Damit könnte eine Eigenkapitallücke von 30 Milliarden Euro entstehen. EZB-Vorgaben zufolge könnte dann die Aufforderung erfolgen, die Kapitallücke durch Zuführungen aus dem Bundeshaushalt auszugleichen. So betont die EZB in ihrem Konvergenzbericht (2022) den Erhalt der Unabhängigkeit der Notenbanken ihren Regierungen gegenüber. Der bloße Versuch einer politischen Einflußnahme könnte den wohl wichtigsten Vermögenswert einer Notenbank gefährden – das in sie gesetzte Vertrauen der Bürger. Es drohten Wechselkursverluste bis hin zur Abwahl des Euro als Leitwährung.

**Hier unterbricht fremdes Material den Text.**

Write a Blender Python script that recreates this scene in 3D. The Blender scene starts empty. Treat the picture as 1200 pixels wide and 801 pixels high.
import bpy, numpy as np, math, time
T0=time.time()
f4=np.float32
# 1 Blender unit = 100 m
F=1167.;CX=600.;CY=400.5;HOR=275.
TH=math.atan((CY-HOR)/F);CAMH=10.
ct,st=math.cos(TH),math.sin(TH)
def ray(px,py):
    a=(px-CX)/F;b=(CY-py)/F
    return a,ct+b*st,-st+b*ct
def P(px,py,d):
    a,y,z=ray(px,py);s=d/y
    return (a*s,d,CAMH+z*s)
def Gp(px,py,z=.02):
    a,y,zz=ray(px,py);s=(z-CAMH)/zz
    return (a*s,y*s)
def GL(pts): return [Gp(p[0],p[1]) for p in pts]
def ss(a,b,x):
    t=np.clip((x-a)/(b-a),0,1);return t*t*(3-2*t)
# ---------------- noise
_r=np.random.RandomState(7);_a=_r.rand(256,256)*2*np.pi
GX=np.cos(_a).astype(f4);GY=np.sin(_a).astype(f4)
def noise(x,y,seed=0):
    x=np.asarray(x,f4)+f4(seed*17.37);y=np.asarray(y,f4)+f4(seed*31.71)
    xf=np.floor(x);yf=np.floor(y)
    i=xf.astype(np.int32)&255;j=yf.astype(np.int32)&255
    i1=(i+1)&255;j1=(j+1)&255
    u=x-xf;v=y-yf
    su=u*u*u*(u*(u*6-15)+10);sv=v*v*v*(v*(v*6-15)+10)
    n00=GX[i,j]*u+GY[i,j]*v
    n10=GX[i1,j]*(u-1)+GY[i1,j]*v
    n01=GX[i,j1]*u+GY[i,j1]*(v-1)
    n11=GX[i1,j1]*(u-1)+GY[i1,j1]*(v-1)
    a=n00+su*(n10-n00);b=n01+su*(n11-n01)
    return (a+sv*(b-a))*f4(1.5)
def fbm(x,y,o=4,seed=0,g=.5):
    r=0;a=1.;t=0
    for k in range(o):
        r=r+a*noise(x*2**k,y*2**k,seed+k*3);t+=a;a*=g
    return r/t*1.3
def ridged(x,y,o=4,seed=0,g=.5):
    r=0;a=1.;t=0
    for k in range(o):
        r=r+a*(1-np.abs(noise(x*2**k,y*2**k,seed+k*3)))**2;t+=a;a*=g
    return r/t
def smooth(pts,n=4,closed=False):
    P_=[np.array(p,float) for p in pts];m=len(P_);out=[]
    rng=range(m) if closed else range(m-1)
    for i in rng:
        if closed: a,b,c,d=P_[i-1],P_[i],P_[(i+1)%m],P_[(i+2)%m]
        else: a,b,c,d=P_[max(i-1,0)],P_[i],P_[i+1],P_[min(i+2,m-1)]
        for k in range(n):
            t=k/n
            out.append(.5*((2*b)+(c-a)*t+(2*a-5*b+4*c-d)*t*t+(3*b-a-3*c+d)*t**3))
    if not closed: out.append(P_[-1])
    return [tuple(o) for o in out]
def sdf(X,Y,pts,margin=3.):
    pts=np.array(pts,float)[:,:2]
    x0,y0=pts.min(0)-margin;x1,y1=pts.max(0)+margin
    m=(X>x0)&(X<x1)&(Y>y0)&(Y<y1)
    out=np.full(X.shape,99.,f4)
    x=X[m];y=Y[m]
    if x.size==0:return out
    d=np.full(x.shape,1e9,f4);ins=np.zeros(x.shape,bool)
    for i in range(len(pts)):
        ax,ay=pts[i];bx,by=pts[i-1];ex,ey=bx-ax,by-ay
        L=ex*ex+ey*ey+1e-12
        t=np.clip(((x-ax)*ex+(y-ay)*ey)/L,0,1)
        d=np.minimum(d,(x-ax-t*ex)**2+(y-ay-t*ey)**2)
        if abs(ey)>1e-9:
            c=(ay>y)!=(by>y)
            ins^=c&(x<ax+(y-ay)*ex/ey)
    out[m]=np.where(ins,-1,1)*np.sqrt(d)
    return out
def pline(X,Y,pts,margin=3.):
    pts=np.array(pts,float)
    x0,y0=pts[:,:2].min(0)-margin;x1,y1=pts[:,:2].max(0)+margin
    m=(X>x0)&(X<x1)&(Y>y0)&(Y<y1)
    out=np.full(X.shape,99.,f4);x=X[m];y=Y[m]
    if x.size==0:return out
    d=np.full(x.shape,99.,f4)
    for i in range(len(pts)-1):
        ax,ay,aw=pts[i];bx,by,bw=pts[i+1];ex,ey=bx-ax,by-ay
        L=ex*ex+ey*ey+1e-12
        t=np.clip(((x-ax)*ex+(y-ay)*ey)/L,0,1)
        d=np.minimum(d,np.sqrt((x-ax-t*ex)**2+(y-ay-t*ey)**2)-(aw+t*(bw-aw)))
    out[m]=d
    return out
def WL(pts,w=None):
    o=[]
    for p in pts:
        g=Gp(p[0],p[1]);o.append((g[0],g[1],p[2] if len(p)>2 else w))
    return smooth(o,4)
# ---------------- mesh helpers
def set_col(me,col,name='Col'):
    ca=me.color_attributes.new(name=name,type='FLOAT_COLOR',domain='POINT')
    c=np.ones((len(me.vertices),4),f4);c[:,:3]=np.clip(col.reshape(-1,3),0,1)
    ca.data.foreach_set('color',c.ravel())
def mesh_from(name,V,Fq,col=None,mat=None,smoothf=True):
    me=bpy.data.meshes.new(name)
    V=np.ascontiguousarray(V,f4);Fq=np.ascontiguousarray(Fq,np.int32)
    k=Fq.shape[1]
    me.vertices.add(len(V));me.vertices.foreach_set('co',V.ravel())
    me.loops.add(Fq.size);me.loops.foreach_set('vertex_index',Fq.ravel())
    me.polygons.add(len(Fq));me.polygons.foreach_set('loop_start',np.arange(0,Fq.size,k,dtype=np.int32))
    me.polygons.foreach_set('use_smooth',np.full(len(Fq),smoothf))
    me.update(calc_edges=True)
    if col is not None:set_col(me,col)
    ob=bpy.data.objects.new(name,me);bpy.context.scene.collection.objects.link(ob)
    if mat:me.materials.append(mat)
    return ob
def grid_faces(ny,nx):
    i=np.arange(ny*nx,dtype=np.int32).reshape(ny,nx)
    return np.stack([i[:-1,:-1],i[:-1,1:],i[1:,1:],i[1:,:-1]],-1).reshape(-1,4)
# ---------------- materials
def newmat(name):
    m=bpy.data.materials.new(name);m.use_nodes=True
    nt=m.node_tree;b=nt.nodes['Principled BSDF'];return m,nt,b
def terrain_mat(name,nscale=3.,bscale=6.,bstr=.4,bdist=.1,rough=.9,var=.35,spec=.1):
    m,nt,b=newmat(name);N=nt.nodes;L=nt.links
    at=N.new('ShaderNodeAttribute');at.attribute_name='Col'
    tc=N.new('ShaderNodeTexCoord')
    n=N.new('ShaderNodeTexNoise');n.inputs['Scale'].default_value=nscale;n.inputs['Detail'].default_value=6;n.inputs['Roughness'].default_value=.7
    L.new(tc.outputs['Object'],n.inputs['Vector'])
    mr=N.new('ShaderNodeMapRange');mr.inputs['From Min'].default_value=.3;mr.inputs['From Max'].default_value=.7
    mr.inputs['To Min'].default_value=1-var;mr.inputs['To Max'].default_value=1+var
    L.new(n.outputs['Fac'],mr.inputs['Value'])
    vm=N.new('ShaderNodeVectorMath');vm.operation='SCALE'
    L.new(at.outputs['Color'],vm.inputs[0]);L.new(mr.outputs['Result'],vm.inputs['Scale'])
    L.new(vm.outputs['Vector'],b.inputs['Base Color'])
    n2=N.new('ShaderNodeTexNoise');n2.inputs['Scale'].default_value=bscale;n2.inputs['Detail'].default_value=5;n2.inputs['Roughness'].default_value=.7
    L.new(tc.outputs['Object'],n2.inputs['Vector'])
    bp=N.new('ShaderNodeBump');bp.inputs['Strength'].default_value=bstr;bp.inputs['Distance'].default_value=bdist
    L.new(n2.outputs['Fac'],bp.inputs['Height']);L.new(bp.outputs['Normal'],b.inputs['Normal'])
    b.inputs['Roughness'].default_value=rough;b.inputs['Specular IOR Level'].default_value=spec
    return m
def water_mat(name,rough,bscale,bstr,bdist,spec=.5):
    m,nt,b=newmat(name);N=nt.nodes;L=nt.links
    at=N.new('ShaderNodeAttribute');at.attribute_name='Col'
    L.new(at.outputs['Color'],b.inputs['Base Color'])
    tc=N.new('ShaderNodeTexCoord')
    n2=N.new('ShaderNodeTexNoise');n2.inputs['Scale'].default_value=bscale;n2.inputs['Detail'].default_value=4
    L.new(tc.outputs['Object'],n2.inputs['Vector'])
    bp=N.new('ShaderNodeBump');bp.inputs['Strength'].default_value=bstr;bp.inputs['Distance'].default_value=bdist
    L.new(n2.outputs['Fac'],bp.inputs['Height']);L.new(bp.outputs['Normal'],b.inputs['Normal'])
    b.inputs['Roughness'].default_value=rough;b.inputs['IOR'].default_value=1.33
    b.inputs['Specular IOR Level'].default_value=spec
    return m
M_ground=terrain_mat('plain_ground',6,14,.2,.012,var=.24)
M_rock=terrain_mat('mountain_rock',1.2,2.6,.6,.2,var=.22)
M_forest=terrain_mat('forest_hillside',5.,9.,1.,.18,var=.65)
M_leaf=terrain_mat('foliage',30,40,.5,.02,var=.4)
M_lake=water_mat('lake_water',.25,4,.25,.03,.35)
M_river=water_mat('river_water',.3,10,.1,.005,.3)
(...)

Deshalb muß, so die im EZB-Bericht erhobene Forderung, sofern „das Nettoeigenkapital einer nationalen Notenbank ihr Grundkapital unterschreitet oder sich gar ins Negative kehrt, ... der jeweilige Mitgliedstaat [diese] innerhalb eines vertretbaren Zeitraums mit einem angemessenen Kapitalbetrag mindestens bis zur Höhe des Grundkapitals ausstatten, um dem Grundsatz der finanziellen Unabhängigkeit zu entsprechen“. Trotz Konkursschutz hält die Eurozone demnach einen Rechtsrahmen vor, der zu einer etatbelastenden Rekapitalisierung der Notenbanken durch ihre Mitgliedstaaten führen könnte. Macht das teure Nachspiel der Anleihekaufprogramme die BBk zum Bilanzjongleur?


Prof. Dr. Dirk Meyer lehrt Ökonomie an der Helmut-Schmidt-Universität Hamburg.